Monday, June 3, 2024

Can Israel resolve the Hezbollah front without war?


Can Israel resolve the Hezbollah front without war? - analysis


For several months, many Israelis have been predicting an imminent mega war in the North which would put the Gaza War to shame in terms of the harm Nasrallah could cause to the Israeli home front.

This is because Nasrallah has more than 150,000 rockets, around 10 times what Hamas had on October 7, and much higher quality rockets.

Within the IDF, many have grown impatient about finally being given the opportunity to teach Hezbollah a lesson and to facilitate returning the northern residents to their homes with an exclamation point.


National Unity Party leader (and possibly about to be outgoing war minister) Benny Gantz is closer to the same wavelength at this point to the IDF.
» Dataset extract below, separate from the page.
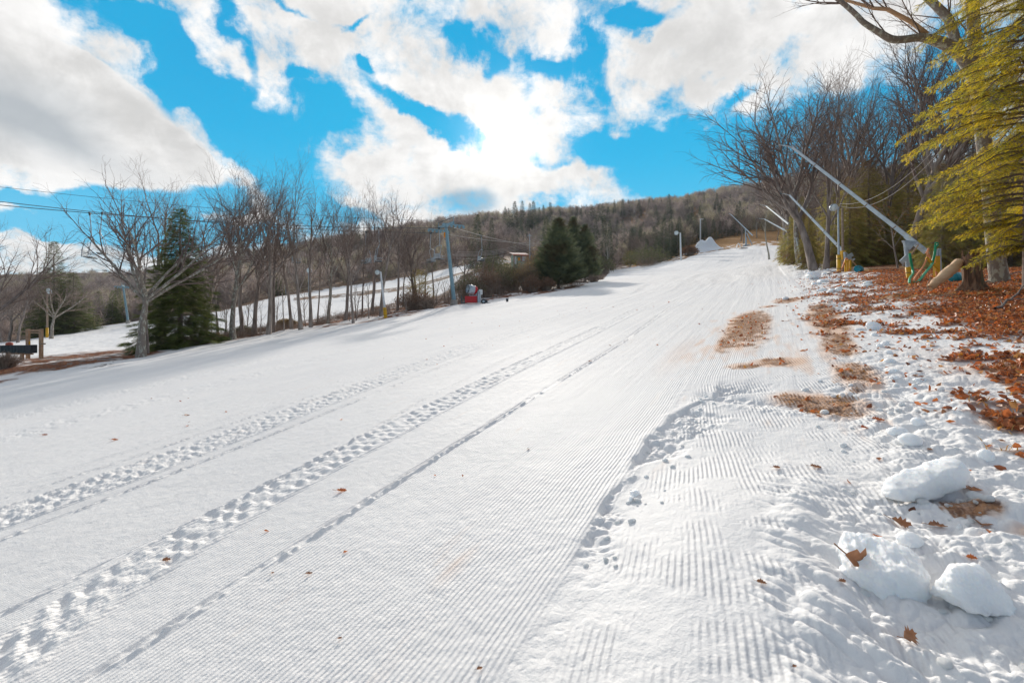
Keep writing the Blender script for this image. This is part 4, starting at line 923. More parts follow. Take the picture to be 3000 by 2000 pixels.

He might have wanted them to hold off earlier in 2024, but he has now set September 1, the start of the school year, as the time period when he believes Israel should set an ultimatum for Hezbollah, and be potentially ready to go to war if a deal is not reached to demilitarize southern Lebanon.

Prime Minister Benjamin Netanyahu has pushed back hard against this.


The prime minister has scrupulously avoided committing to any date by which southern Lebanon must be demilitarized or when the northern residents will be able to return to their homes securely.

Netanyahu and much of the government believe that any escalation much above where things currently stand will spiral out of control into Israel’s entire home front being hit with 150,000 Hezbollah rockets.



Some top IDF officials believe a much shorter escalation of weeks with limited targets and goals could get Hezbollah to demilitarize in southern Lebanon without the need for a huge war.


But the government, not the IDF, makes the final decision.

This means that even as IDF officials continue to think a bigger war is more inevitable than ever and soon, the political officials, led by Netanyahu may find a way to end the current battle in the North without a major escalation, without a 100% demilitarization of southern Lebanon, and with telling northern residents to return to their homes based on an improved security situation – but one far short of what they were promised when they evacuated.